San Diego improves its export intensity

August 28, 2015


Lately trade has been on the minds of everyone, with Trade Promotion Authority’s (TPA) passage in June, discussions around the Trans-Pacific Partnership (TPP) hopefully wrapping up this month, and the ongoing negotiations of the Transatlantic Trade and Investment Partnership (TTIP). Exports and trade have become the driving force behind discussions around U.S. job growth and the nation’s continued recovery from the Great Recession.

“As U.S. firms produce and sell their world-class products to customers around the globe, each transaction strengthens our local and national economies, and creates jobs here at home.”U.S. Commerce Secretary Penny Pritzker

We know that supporting companies’ ability to export their goods and services is important for the economic prosperity of San Diego. Exports help sustain jobs, allow companies to pay higher wages, and spur more efficient development of technology and research and development. In 2014 alone, exports supported 72,716 direct and 131,605 indirect jobs.

Earlier this year, the Brooking Institution released new data for its Metropolitan Export Monitor. This data has been the basis for the development of the Go Global San Diego: Trade and Investment Plan, released in March 2015. Although the Export Monitor employs International Trade Administration data, the Export Monitor differs by examining production location vs. origin-of-movement. The full complete methodology can be found by going to the Brookings Institution’s website. Over the next month, we will be examining this new data.                          

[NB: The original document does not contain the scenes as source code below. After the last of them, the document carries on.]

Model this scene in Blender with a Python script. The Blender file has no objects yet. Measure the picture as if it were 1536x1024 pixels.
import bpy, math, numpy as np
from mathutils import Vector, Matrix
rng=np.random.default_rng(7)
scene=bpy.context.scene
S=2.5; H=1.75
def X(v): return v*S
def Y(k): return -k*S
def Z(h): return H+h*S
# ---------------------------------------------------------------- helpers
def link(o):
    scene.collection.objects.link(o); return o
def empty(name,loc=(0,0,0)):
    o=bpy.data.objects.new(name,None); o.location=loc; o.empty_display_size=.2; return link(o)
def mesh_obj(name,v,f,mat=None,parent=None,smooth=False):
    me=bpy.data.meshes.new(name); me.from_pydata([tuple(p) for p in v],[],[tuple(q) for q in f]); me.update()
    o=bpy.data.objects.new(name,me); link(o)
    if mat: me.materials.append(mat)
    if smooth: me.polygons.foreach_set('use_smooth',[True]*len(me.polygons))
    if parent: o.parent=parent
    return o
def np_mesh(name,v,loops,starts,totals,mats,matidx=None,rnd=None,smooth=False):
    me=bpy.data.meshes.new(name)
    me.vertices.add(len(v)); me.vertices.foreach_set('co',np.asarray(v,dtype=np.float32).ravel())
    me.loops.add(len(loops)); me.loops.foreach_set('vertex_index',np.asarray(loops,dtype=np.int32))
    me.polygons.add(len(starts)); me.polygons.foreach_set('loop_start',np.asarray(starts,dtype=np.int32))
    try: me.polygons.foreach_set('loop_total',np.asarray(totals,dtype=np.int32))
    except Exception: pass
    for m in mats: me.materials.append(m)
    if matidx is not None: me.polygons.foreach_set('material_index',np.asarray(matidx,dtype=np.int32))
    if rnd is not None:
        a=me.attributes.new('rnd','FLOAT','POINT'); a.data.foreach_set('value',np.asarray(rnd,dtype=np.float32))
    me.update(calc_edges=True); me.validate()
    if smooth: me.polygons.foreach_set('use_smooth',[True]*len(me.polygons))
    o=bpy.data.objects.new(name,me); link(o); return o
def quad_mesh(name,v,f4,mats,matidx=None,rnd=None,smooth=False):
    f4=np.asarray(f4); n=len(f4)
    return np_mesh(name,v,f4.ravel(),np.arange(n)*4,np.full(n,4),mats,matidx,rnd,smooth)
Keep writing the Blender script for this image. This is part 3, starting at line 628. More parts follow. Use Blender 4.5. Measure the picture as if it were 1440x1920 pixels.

In 2014, San Diego was ranked as the 16th largest metropolitan region in the U.S. in terms of its GDP ($206.1 billion) and the value of its real exports ($20.6 billion). However, when comparing export intensity (exports as a share of GDP) among the top 100 metropolitan regions, San Diego ranks 50th (10.03 percent). San Diego has been consistently improving this number over the last four years, ranking 60th (9.62 percent) in 2011. This ranking puts San Diego above peer metros such as Minneapolis (56th), New York (65th), Baltimore (90th), and Washington D.C. (95th).

Even when comparing San Diego’s export intensity to the top 25 metros by GDP, San Diego still falls below the median – ranking 14th. However, San Diego experienced the 2nd largest growth in its exports value, growing by more than 6.6 percent, with San Jose growing at 7.3 percent. Lastly, our region had the largest percent increase in its export intensity – growing by 3.9 percent. The only metro which came close to this level of growth was Seattle, increasing by 2.9 percent.

"San Diego’s international trade opportunities have been moving in a very positive direction since we first examined this element of our economy in 2012. But while we have seen export activity continue to grow each year, there is still a lot more we can be doing to better connect our economy to foreign markets,” said Mark Cafferty, president & CEO at San Diego Regional EDC. “With support from dozens of partners and business groups throughout our mega-region, our Go Global San Diego Initiative aims to increase exports, attract more investment and maximize our global competitiveness.”

The Go Global San Diego Initiative was launched in partnership with more than 20 business, civic, and community leaders. The initiative implements five strategies in order to: (1) drive job growth through expanding FDI and international exports; (2) deepen economic ties between the San Diego region and strategic markets; and (3) enhance our regional identity to increase the region’s global fluency and competitiveness.